Wie dort die Visionen durcheinandergehen, zwischen Zionismus und sozialistischer Religionsverachtung, Hoffnung auf Normalität und Kibbuz-Idealismus, das nimmt im Roman viel Raum ein, aber es ist viel zu kompliziert für die Leinwand. Der Film setzt sich zusammen aus Impressionen dieser Kindheit. Stellvertretend für alle Tanten, die schreckliche Kirschbrause zusammenrühren, an denen selbst Gummibäume eingehen, besuchen die Klausners im Film eine arabische Familie. Es sei besonders wichtig, dass Amos sich benimmt, mahnt der Vater. Amos wird zum Spielen in den Garten geschickt und verursacht prompt einen Unfall.
Natalie Portman hat die Geschichte sehr gut eingedampft. Dass ein sehr schöner Film daraus geworden ist, liegt zu einem guten Teil daran, dass sie - es ist ihr Regiedebüt - keinem Regelwerk folgt, sondern ihrem Gespür. Der Film wird von einer Erzählerstimme getragen - das gilt als ungelenk, ist aber elegant, wenn man Amos Oz vorzutragen hat; so wird der Text, auf organische Weise, zu einem Hauptdarsteller. Sie inszeniert sich selbst, das ist riskant, aber sie hat der Versuchung widerstanden, großes Verzweiflungsdrama zu spielen. Fanias Schmerz ist leise, er kriecht wie Nebel durch die kleine Wohnung und dringt durch die Räume, bis alles kalt und feucht ist.
"Im Leben des Einzelnen wie im Leben ganzer Völker brechen die schlimmsten Konflikte oft zwischen zwei Verfolgten auf"

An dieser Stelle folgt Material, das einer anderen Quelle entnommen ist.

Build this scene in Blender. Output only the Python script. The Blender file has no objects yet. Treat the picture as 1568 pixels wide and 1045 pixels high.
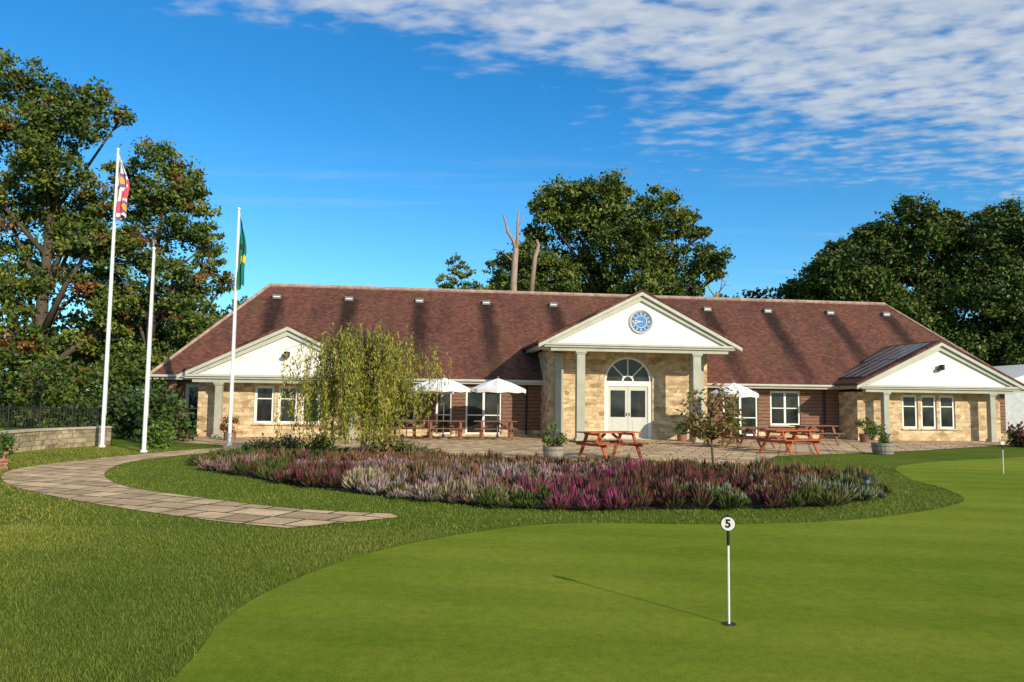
import bpy, math, random
import numpy as np
from mathutils import Matrix, Vector
random.seed(7); rng=np.random.default_rng(7)
scene=bpy.context.scene
COL=scene.collection
D=bpy.data
# ------------------------------------------------------------------ helpers
def link(o,parent=None):
    COL.objects.link(o)
    if parent is not None: o.parent=parent
    return o
def empty(name,loc=(0,0,0),rz=0.0):
    e=D.objects.new(name,None); e.location=loc; e.rotation_euler=(0,0,rz); e.empty_display_size=0.3
    return link(e)
class NT:
    def __init__(s,name):
        s.m=D.materials.new(name); s.m.use_nodes=True; s.t=s.m.node_tree; s.n=s.t.nodes; s.l=s.t.links
        s.b=s.n['Principled BSDF']
    def new(s,t,**k):
        x=s.n.new(t)
        for a,b in k.items(): setattr(x,a,b)
        return x
    def math(s,op,a,b=None,c=None):
        x=s.n.new('ShaderNodeMath'); x.operation=op
        for i,v in enumerate((a,b,c)):
            if v is None: continue
            if isinstance(v,(int,float)): x.inputs[i].default_value=v
            else: s.l.new(v,x.inputs[i])
        return x.outputs[0]
    def mix(s,f,a,b,blend='MIX'):
        x=s.n.new('ShaderNodeMix'); x.data_type='RGBA'; x.blend_type=blend
        for i,v in ((0,f),(6,a),(7,b)):
            if isinstance(v,(int,float)): x.inputs[i].default_value=v
            elif isinstance(v,tuple): x.inputs[i].default_value=(*v[:3],1)
            else: s.l.new(v,x.inputs[i])
        return x.outputs[2]
    def ramp(s,f,stops):
        x=s.n.new('ShaderNodeValToRGB'); e=x.color_ramp.elements
        while len(e)<len(stops): e.new(0.5)
        for i,(p,c) in enumerate(stops):
            e[i].position=p; e[i].color=(*c,1) if isinstance(c,tuple) else (c,c,c,1)
        s.l.new(f,x.inputs[0]); return x.outputs[0]
    def noise(s,vec,scale,detail=3,rough=0.55,out=0):
        x=s.n.new('ShaderNodeTexNoise'); x.inputs['Scale'].default_value=scale
        x.inputs['Detail'].default_value=detail; x.inputs['Roughness'].default_value=rough
        if vec is not None: s.l.new(vec,x.inputs['Vector'])
        return x.outputs[out]
    def mapping(s,vec,scale=(1,1,1),rot=(0,0,0),loc=(0,0,0)):
        x=s.n.new('ShaderNodeMapping'); s.l.new(vec,x.inputs[0])
        x.inputs['Scale'].default_value=scale; x.inputs['Rotation'].default_value=rot; x.inputs['Location'].default_value=loc
        return x.outputs[0]
    def coord(s,w='Object'):
        return s.n.new('ShaderNodeTexCoord').outputs[w]
    def bump(s,h,st=0.3,dist=0.02):
        x=s.n.new('ShaderNodeBump'); x.inputs['Strength'].default_value=st; x.inputs['Distance'].default_value=dist
        s.l.new(h,x.inputs['Height']); s.l.new(x.outputs[0],s.b.inputs['Normal'])
    def base(s,c):
        if isinstance(c,tuple): s.b.inputs['Base Color'].default_value=(*c,1)
        else: s.l.new(c,s.b.inputs['Base Color'])
    def rough(s,r,spec=0.3):
        s.b.inputs['Roughness'].default_value=r; s.b.inputs['Specular IOR Level'].default_value=spec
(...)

Portman hat Kleinigkeiten an der Geschichte verändert, leinwandtauglich gemacht, aber in den entscheidenden Momenten lässt sie Oz selbst zu Wort kommen. "Im Leben des Einzelnen wie im Leben ganzer Völker brechen die schlimmsten Konflikte oft zwischen zwei Verfolgten auf", so beginnt eine Passage im Buch, die sie übernommen hat. "Es ist ein sentimentales Wunschdenken, dass sich die Verfolgten und Unterdrückten solidarisieren und geeint auf die Barrikaden gehen, um gemeinsam gegen ihren grausamen Unterdrücker zu kämpfen. In Wirklichkeit werden zwei Kinder eines misshandelnden Vaters nicht unbedingt Bündnispartner, und nicht immer bringt das gemeinsame Schicksal die beiden einander näher. Nicht selten sieht der eine im anderen nicht einen Schicksalsgenossen, sondern die grauenerregende Fratze ihres gemeinsamen Verfolgers."
Die Sehnsucht nach einem Ort, an dem sie sein dürfen, hat die Klausners nach Palästina getrieben, und als der Staat da ist, sagt der Vater im Film zu Amos: "Wenn sie dich in der Schule triezen, dann wird es nicht deswegen sein, weil du Jude bist." In Oz' Geschichte steckt die Hoffnung, es könne Frieden geben, wenn man erst versteht; die arabische Übersetzung des Buches hat ein Mann bezahlt, dessen Familie durch die Staatsgründung Israels selbst ihr Land verloren hat und dessen Sohn später von palästinensischen Terroristen erschossen wurde, weil sie dachten, er sei Jude. Eine dieser arabischen Ausgaben hat Oz 2011 einem der militärischen Führer der Intifada, dem in Israel inhaftierten Marwan Barghuthi, geschickt und damit eine Kontroverse ausgelöst. Frieden, verteidigte sich Oz, kann man aber nur mit seinen Feinden schließen.
A Tale of Love and Darkness, Israel/USA 2016 - Regie und Buch: Natalie Portman. Kamera: Slawomir Idziak. Mit: Natalie Portman, Gilad Kahana, Amir Tessler. Koch Films/Filmagentinnen, 98 Minuten.